PROBLEM STATEMENT: Each line below that contains "this" counts once; report the total and nothing more.

DATASET CONTENT:
╔══
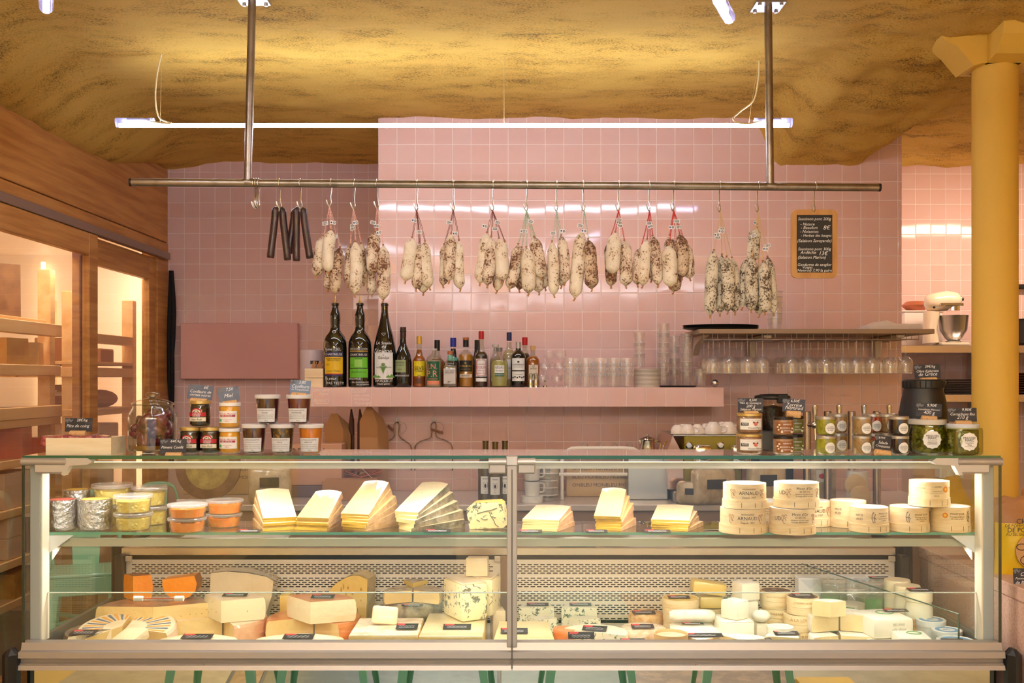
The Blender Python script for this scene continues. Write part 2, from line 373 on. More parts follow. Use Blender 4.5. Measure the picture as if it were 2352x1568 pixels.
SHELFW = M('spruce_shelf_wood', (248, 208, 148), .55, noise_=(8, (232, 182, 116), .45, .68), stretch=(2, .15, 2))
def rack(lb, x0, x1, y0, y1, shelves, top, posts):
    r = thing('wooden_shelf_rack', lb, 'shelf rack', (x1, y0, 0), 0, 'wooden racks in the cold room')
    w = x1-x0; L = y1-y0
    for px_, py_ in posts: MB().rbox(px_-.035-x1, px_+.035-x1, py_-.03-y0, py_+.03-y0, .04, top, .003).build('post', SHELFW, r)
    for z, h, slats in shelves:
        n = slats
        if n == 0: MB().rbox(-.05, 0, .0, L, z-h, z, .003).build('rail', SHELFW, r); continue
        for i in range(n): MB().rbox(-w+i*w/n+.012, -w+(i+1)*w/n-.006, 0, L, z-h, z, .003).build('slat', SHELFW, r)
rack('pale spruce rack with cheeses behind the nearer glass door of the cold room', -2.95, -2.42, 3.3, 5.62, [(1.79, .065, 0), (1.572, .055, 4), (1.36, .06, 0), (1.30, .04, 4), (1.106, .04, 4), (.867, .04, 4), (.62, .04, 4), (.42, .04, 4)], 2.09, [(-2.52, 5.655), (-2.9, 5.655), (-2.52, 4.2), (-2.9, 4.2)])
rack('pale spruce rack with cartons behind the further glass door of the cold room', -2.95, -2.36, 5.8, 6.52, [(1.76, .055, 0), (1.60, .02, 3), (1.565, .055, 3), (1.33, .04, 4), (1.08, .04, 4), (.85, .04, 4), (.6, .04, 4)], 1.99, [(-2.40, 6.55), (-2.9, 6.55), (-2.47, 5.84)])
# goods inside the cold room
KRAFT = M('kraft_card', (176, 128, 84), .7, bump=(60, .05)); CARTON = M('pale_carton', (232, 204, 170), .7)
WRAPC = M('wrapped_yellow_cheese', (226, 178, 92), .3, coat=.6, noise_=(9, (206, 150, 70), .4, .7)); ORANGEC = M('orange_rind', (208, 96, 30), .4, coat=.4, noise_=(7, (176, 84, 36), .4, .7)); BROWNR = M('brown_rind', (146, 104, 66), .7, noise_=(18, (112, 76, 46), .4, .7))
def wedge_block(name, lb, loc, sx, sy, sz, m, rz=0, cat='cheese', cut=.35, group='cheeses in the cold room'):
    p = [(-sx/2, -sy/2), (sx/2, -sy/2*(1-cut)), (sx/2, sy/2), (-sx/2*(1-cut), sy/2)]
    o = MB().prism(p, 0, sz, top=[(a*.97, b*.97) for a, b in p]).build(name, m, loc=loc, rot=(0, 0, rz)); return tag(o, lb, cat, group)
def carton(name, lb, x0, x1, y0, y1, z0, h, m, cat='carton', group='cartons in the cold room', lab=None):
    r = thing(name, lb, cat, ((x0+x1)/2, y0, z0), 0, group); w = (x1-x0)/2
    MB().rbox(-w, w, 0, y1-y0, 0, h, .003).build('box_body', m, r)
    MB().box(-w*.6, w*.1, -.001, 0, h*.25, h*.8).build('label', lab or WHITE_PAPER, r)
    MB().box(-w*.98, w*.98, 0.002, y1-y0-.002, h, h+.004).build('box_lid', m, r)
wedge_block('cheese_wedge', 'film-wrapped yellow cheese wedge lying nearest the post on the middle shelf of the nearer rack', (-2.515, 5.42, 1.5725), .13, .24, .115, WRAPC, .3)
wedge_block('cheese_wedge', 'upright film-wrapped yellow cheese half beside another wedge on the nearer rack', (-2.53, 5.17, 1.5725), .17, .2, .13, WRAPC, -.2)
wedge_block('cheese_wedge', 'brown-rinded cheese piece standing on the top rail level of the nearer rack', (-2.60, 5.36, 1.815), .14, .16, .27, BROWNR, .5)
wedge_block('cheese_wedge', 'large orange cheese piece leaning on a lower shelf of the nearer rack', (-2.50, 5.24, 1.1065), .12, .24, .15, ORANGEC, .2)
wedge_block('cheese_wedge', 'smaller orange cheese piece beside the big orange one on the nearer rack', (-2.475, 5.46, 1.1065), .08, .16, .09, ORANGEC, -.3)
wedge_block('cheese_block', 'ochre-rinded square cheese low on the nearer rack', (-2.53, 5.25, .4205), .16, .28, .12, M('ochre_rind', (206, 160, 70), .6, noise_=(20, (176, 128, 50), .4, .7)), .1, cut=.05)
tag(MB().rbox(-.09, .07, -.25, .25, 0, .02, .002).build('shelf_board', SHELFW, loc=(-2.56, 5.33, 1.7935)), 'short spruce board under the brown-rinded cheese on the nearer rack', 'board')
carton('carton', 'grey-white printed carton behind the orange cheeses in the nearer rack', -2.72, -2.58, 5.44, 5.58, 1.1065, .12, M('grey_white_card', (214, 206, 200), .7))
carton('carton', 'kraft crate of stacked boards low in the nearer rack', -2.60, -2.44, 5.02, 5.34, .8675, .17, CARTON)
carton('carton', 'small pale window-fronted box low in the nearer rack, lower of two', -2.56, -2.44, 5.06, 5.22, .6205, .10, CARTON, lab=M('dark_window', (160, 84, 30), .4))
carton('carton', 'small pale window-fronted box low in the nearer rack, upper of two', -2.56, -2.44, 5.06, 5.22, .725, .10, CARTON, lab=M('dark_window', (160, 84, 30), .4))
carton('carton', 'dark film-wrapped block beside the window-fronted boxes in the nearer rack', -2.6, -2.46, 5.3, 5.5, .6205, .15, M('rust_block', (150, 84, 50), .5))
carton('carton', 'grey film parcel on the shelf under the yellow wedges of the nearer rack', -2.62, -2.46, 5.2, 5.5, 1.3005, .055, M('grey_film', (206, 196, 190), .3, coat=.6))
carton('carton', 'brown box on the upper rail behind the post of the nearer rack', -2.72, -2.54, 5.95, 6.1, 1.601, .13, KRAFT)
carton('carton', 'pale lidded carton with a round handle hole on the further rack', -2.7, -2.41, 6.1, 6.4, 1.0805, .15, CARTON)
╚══
╔══
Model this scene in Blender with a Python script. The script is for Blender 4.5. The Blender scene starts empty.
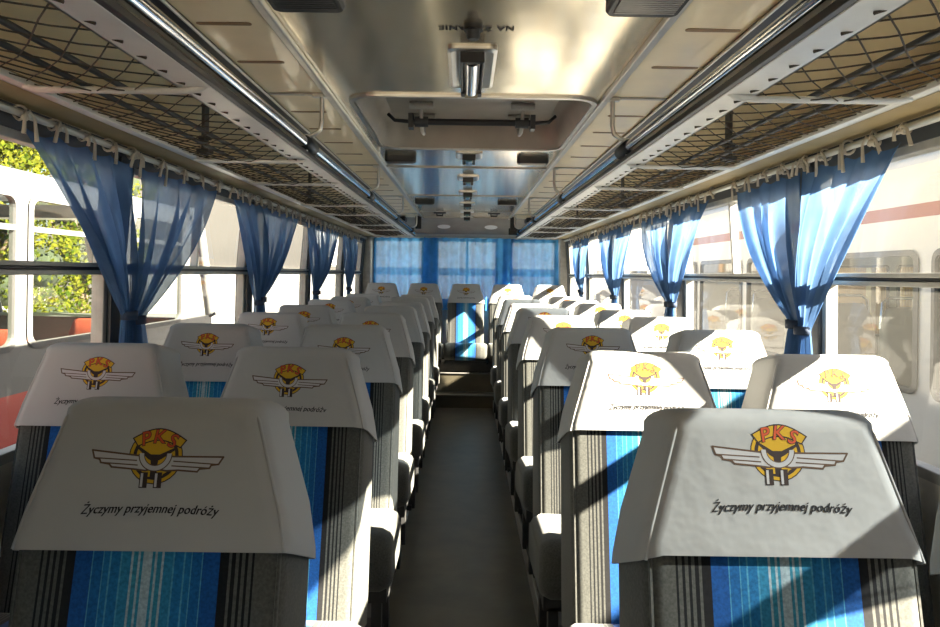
╚══
╔══
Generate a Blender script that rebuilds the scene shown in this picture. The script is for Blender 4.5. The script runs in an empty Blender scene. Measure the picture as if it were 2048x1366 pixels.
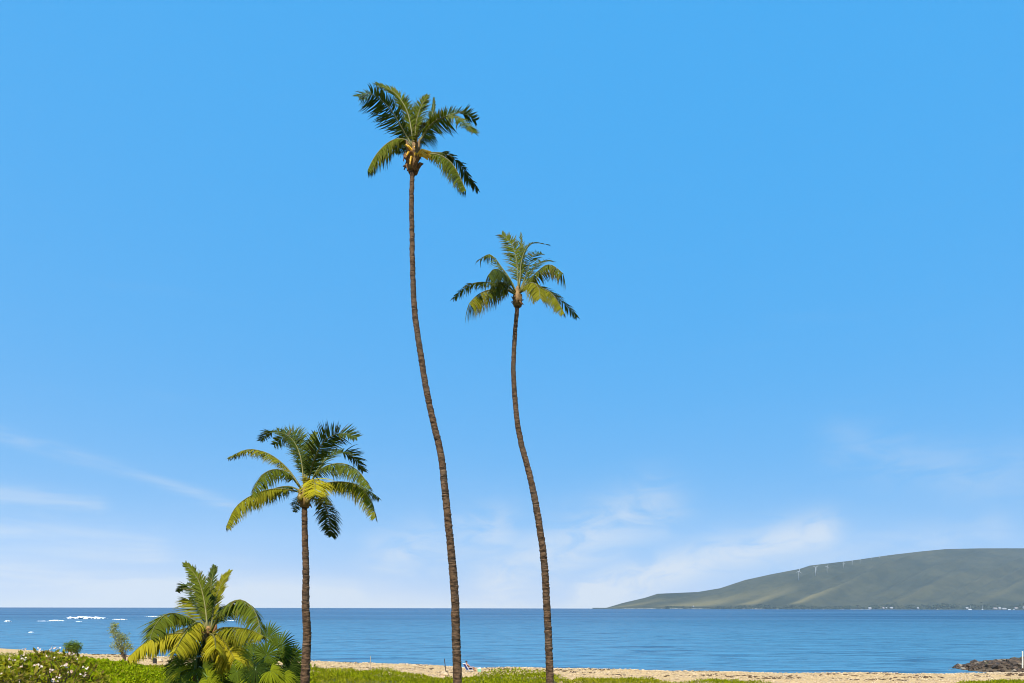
╚══
REPLY: 3